No dia seguinte, Trótski, enfurecido, enviou seu próprio telegrama de Tambov para Lênin com um pedido urgente para retirar Stálin da cidade. Fervendo de raiva, ele até confundiu as palavras no telegrama: “Tsaritsin deve obedecer ou ir embora”.

Lênin apoiou Trótski e convocou Stálin de volta a Moscou em 19 de outubro. Apesar do partidarismo no cerne do comando militar, a cidade foi mantida por mais um ano. O cerco foi rompido apenas no verão de 1919, após contra-ofensiva malsucedida do Exército Vermelho.

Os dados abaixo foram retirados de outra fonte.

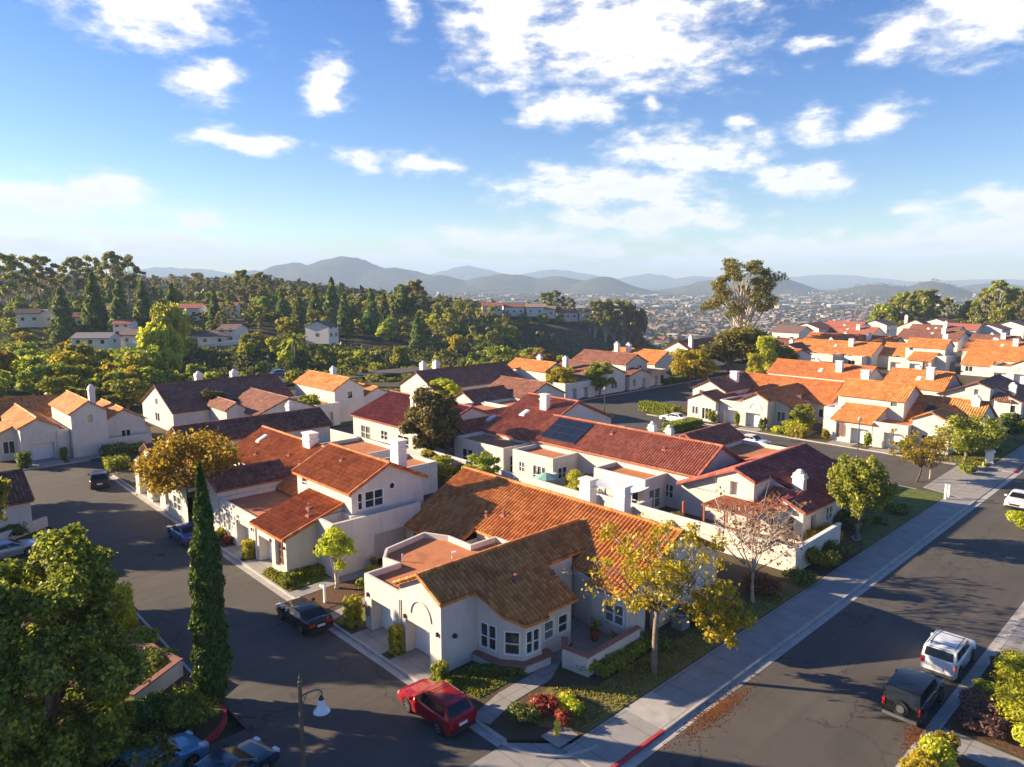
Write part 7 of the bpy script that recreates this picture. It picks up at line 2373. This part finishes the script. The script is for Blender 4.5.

“Foi então [em novembro] que Stálin, chamado de volta de Tsaritsin e nutrindo uma profunda malícia e sede de vingança em sua alma, escreveu um pequeno artigo sobre o aniversário da Revolução. O objetivo era desferir um golpe no prestígio de Trótski, para colocar a autoridade do Comitê Central, liderado por Lênin, contra ele. Uma corrente de raiva fluiu por meio desse artigo do jubileu”, escreveu, mais tarde, o próprio Trótski em suas memórias.

O conflito de Tsaritsin foi apenas a primeira fase do longo e violento confronto pós-Lênin entre os dois pesos-pesados ​​do movimento bolchevique.

As desavenças terminaram em 20 de agosto de 1940, quando Trótski, já expulso da URSS, foi assassinado no México por ordem de Stálin.